Do your customers believe it’s more effective to talk to women about women.
No, they don’t. If that were the case, they could just listen to their own female staff. They’re often perfectly knowledgeable, but no one ever listens to them. However, we are not asked as women, but as experts. Expertise outside their own area of knowledge – as a separate specialist entity, as it were – is very much accepted among male-dominated circles as well.
Are you consulted a lot on packaging issues?
Far too little, actually. There’s a lot we can say about packaging design, as we’ve conducted various general studies on it. For instance, we’ve got a customer in furniture design and asked ourselves: what is it that makes a piece of furniture male or female? And so we started to think about design in general. We ended up with a catalogue of criteria which also allows conclusions about packaging.
Could you perhaps share a few criteria?
You’ll find a list on page 81 of my latest book What Do Men and Women Buy?: Shape, size, material and the temperature of material play a major role. Obviously, there are also surface structures, colours, ornamentation, as well as weight, the technical level and partly also the stylistic periods that are evoked. What appeals to women is often the exact opposite of what appeals to men. When we put together all the various elements, we can turn items into something ranging between very male and very female, like with the slider control. This allows for a lot of leeway. If something is straightforward, square and angular and if such features occur in large numbers, then the effect is extremely masculine, while rounded objects really do have a more feminine impact. If you apply this to packaging, to shapes, sizes, colours, surfaces and images, then it gives you an abundance of options, so that you can be very purposeful in your design.

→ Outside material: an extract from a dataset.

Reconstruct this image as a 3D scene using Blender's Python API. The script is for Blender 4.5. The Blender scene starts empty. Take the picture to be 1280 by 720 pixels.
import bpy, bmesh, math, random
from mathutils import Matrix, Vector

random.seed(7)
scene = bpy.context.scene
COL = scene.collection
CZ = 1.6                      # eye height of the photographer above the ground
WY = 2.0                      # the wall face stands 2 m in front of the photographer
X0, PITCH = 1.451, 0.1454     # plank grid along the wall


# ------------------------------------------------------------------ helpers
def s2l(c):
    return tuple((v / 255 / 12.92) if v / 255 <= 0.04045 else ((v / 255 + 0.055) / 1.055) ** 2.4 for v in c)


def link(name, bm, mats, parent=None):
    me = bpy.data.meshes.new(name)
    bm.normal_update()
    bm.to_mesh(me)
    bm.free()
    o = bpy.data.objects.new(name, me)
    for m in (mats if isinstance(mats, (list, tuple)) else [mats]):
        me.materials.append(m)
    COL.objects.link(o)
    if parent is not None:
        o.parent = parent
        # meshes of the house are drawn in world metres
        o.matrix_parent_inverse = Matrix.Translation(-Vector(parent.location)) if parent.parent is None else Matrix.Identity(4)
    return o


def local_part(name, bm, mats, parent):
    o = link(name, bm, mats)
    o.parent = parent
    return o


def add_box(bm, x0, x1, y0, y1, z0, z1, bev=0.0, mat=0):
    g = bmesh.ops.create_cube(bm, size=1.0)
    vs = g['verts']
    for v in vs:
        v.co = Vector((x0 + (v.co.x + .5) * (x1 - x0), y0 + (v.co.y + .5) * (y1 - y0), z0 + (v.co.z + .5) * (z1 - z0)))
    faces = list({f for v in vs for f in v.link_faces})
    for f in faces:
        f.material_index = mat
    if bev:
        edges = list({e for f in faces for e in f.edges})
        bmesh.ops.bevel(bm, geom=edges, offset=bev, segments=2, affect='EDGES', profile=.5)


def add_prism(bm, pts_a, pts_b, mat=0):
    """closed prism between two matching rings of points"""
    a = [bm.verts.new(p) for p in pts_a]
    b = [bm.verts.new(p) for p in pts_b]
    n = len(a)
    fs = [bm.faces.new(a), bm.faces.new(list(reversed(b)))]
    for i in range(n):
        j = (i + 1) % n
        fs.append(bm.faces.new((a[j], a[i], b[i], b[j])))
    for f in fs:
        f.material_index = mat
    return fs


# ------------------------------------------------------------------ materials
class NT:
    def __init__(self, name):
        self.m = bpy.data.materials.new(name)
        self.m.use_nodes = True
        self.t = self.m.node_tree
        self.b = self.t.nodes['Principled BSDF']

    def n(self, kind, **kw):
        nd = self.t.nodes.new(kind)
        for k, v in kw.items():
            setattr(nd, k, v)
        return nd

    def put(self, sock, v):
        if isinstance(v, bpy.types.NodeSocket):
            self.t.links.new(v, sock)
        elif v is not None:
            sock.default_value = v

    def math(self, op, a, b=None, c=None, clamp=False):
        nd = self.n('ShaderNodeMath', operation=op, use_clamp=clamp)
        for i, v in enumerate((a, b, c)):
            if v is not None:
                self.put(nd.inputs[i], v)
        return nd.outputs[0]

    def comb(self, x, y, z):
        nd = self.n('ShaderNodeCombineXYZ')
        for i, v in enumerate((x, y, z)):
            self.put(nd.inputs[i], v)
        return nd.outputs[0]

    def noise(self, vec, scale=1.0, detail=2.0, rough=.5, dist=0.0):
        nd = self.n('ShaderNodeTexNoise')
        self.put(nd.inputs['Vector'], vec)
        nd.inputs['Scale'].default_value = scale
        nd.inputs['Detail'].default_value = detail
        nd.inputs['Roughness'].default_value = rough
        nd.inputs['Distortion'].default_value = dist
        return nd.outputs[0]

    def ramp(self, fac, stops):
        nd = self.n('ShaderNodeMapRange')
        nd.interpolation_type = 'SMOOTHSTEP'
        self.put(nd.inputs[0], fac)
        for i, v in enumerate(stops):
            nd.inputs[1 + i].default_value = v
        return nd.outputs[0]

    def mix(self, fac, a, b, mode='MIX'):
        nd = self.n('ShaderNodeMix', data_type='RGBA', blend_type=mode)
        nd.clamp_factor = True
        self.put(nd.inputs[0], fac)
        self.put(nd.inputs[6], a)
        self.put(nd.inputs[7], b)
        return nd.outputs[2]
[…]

Regardless of contemporary taste? Surely there are also different fashions in design.
Well, that’s why I mentioned stylistic periods just now. However, there are some features that are quite timeless. A few years ago, Apple gave a great boost to white products as opposed to black ones and white packaging over black packaging. Both design and advertising agencies heralded this as a paradigmatic shift. However, the phenomenon was limited in time and only applied to certain products, so it disappeared again. “Whiteness” was only applied in one or two dimensions. The spirit of the time only ever plays a role with some of the available options. If you want to sell a technical gadget to a man, you’ll never succeed if you put pink elements on it and use packaging with rounded edges. It simply goes against the male self-image. They wouldn’t touch it with a barge pole.